Stop after the line with "SC=bpy.context.scene": repeat exactly every line before it, beginning with the first, and that line itself.

═══ Extracted entries ═══

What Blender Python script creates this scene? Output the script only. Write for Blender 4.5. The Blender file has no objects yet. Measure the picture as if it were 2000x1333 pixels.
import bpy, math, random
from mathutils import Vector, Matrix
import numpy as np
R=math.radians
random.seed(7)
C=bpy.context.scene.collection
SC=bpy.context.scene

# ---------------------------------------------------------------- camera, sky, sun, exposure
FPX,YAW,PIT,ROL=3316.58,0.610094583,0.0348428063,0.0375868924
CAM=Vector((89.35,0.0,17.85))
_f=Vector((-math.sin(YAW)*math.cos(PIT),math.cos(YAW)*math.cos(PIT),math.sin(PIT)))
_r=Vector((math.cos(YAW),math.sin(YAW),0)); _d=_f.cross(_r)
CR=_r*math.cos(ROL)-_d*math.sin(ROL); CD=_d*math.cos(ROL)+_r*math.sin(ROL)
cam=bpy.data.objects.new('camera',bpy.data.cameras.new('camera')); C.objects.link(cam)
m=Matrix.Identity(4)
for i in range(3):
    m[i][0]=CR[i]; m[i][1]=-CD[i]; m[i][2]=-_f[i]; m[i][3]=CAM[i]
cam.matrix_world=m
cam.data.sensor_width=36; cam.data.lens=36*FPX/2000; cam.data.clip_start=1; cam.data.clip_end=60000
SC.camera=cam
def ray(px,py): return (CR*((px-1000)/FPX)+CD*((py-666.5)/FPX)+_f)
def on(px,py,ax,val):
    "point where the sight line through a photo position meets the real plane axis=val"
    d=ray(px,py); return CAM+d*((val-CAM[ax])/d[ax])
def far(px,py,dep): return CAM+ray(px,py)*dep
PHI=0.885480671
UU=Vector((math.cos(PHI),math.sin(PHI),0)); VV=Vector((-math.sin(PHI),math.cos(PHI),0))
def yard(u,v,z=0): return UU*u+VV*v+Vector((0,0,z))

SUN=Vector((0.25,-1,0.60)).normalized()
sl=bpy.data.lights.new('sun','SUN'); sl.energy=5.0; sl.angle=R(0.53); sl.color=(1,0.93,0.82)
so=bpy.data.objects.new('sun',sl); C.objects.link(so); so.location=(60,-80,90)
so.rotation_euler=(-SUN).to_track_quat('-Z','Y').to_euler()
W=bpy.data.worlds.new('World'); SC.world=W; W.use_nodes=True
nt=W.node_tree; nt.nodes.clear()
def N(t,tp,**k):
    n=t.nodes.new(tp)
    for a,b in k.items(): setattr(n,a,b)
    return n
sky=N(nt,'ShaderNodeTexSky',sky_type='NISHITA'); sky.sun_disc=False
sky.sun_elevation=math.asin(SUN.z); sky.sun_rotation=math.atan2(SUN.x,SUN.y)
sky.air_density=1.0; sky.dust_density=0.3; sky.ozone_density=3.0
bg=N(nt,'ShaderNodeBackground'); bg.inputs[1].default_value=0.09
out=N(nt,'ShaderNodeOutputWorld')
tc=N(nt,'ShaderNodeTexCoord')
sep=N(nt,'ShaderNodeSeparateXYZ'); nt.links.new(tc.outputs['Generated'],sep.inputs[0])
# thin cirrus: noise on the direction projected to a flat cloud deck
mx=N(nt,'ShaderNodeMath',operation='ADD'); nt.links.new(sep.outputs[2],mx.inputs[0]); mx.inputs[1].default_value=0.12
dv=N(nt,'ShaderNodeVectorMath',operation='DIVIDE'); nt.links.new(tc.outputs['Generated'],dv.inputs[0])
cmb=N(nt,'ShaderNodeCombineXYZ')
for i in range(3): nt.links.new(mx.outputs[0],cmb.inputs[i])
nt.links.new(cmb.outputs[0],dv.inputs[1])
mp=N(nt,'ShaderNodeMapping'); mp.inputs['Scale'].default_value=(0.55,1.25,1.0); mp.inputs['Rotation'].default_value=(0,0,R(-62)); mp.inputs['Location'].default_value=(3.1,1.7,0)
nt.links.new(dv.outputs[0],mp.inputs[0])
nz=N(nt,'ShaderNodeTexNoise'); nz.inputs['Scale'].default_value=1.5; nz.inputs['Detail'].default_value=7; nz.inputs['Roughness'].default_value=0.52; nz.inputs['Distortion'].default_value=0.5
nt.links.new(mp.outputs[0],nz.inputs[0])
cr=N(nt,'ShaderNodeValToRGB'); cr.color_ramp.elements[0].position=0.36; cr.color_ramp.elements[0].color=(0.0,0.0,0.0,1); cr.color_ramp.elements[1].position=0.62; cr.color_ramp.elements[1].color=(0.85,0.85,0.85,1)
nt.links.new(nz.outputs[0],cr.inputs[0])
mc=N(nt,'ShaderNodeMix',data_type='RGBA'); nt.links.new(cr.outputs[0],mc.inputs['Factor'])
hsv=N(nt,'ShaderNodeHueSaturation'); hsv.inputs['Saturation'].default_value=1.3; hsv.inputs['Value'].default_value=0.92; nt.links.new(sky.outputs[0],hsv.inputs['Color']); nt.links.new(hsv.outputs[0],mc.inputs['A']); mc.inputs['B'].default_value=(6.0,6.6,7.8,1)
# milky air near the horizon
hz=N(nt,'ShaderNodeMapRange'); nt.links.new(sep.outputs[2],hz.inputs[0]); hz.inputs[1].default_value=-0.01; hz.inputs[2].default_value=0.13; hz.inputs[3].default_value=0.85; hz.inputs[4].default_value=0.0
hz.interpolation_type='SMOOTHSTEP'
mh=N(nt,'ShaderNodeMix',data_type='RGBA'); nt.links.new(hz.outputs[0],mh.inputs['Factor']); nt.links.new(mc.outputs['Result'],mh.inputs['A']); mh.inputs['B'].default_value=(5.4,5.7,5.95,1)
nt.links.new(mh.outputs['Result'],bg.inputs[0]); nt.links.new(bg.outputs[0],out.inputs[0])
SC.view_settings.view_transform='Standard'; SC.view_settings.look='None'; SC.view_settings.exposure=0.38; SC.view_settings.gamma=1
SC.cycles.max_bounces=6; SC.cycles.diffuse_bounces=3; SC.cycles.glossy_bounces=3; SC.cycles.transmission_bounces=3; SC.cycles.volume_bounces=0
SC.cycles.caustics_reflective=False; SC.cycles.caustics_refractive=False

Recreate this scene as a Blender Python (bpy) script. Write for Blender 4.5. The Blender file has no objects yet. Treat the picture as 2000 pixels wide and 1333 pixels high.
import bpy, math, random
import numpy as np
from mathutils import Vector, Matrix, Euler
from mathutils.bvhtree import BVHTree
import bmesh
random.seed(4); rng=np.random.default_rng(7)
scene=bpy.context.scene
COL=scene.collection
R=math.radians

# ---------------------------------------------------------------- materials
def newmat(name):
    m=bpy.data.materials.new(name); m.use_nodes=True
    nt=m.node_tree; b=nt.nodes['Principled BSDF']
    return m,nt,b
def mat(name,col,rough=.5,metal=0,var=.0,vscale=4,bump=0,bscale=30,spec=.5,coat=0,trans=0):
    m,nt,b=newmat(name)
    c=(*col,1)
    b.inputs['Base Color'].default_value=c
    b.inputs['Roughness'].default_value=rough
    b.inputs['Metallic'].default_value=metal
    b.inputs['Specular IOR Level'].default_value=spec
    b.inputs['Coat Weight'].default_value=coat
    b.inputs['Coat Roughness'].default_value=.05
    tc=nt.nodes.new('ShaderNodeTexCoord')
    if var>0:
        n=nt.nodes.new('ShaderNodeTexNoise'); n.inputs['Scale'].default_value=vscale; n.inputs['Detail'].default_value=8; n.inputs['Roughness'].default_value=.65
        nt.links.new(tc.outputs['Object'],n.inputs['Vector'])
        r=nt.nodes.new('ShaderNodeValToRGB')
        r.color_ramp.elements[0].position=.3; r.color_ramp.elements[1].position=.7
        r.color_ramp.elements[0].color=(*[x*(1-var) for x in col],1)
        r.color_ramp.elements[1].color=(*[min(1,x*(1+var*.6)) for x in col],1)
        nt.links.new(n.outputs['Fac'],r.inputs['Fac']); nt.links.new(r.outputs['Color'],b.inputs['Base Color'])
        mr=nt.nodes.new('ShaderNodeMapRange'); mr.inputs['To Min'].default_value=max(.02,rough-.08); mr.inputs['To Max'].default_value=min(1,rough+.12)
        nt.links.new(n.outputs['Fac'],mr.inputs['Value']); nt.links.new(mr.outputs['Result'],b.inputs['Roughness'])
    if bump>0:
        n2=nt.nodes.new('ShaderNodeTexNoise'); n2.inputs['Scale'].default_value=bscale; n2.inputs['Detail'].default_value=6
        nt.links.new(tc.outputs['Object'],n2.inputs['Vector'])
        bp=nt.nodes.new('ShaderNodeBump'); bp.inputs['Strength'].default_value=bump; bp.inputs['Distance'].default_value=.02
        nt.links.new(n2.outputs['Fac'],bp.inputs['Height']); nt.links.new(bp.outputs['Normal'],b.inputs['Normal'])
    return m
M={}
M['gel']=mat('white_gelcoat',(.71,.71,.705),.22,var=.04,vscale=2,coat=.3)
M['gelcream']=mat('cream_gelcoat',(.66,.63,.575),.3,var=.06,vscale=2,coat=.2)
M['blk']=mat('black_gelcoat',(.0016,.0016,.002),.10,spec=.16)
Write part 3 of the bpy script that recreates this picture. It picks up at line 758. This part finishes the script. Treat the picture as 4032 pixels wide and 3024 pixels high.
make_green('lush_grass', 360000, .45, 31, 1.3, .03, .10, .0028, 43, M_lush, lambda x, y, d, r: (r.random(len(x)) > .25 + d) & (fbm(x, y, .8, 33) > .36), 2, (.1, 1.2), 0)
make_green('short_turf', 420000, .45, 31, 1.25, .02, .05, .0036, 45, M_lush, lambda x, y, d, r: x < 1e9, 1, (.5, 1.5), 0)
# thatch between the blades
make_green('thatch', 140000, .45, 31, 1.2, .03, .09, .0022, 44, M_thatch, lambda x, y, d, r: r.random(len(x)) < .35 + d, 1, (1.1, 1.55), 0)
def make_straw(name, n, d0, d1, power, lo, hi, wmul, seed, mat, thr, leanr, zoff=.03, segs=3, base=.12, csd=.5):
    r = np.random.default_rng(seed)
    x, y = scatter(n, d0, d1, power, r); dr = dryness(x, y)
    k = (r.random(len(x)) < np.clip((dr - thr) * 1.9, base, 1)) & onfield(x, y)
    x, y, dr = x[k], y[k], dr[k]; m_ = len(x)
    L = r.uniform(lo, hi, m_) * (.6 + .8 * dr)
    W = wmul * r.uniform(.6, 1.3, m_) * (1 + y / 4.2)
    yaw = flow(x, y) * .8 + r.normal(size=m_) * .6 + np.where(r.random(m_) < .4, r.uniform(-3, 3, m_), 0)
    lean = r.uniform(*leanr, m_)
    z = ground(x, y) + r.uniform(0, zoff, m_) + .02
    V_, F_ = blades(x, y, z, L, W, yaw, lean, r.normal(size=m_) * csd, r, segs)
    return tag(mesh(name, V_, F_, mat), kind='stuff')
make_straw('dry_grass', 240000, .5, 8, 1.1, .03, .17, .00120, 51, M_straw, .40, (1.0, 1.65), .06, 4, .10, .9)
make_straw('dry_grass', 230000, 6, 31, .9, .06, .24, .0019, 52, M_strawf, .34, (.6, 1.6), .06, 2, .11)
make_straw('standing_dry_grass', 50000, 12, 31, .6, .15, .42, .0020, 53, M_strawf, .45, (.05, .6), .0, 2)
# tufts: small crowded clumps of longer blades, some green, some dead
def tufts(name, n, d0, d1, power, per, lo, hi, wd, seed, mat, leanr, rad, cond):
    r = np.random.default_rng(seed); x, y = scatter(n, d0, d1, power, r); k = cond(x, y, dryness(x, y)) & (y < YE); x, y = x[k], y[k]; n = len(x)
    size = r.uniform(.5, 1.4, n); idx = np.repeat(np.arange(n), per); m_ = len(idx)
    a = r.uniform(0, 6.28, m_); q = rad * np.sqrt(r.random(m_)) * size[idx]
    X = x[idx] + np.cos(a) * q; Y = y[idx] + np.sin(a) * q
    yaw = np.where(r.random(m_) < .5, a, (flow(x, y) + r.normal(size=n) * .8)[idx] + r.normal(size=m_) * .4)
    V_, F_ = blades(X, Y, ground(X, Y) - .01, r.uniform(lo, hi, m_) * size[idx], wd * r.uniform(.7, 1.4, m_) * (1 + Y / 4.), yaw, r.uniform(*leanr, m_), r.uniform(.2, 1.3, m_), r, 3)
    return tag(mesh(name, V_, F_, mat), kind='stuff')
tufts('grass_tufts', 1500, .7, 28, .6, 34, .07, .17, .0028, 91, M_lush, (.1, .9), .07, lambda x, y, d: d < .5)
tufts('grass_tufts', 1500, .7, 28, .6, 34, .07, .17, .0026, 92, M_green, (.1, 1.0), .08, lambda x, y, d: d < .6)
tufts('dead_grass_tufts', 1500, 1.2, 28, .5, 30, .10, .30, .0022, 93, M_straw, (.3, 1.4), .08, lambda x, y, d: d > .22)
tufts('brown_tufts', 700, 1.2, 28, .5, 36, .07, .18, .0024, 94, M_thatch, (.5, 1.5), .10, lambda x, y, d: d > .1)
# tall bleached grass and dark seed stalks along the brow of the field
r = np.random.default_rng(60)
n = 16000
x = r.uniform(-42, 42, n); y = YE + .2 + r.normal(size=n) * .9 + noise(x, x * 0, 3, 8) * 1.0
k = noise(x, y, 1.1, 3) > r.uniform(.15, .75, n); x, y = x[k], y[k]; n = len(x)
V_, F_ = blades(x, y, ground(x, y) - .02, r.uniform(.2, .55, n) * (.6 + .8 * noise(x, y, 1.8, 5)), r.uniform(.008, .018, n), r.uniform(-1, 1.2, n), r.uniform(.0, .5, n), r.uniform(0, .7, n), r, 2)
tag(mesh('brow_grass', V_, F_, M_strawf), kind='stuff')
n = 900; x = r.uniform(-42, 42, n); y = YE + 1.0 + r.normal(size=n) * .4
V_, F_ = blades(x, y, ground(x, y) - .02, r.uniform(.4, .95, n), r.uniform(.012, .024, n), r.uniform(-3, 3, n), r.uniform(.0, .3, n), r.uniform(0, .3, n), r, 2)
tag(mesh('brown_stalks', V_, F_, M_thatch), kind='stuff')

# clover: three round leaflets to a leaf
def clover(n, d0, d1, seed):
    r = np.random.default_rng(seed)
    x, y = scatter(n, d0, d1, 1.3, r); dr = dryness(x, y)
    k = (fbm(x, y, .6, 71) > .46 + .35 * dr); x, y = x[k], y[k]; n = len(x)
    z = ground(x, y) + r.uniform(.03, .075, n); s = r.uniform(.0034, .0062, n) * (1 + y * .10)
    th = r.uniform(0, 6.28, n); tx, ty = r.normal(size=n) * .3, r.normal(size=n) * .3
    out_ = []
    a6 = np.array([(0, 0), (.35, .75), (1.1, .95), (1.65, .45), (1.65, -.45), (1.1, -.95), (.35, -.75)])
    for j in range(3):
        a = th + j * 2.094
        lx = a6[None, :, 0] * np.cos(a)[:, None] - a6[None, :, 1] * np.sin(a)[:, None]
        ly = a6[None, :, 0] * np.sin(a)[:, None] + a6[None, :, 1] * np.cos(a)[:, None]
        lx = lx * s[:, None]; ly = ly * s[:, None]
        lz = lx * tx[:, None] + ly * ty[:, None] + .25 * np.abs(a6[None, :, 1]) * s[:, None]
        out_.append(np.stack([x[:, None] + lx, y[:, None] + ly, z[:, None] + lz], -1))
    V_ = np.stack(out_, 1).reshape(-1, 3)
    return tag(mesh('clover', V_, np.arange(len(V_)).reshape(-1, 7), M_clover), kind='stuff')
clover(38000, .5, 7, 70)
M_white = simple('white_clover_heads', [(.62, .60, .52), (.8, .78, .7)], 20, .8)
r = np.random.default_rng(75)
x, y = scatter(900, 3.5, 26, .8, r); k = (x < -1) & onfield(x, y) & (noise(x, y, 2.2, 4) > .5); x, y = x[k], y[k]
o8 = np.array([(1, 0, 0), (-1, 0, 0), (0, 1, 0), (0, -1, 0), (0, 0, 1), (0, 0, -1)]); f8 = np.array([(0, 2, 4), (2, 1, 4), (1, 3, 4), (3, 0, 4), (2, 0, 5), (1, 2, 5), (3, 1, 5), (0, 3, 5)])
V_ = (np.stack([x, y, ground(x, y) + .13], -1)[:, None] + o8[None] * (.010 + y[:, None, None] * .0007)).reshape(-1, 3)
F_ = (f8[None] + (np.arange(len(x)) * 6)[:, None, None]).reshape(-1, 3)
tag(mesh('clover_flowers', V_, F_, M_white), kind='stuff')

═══

• _Output_
What Blender Python script creates this scene? Output the script only. Write for Blender 4.5. The Blender file has no objects yet. Measure the picture as if it were 2000x1333 pixels.
import bpy, math, random
from mathutils import Vector, Matrix
import numpy as np
R=math.radians
random.seed(7)
C=bpy.context.scene.collection
SC=bpy.context.scene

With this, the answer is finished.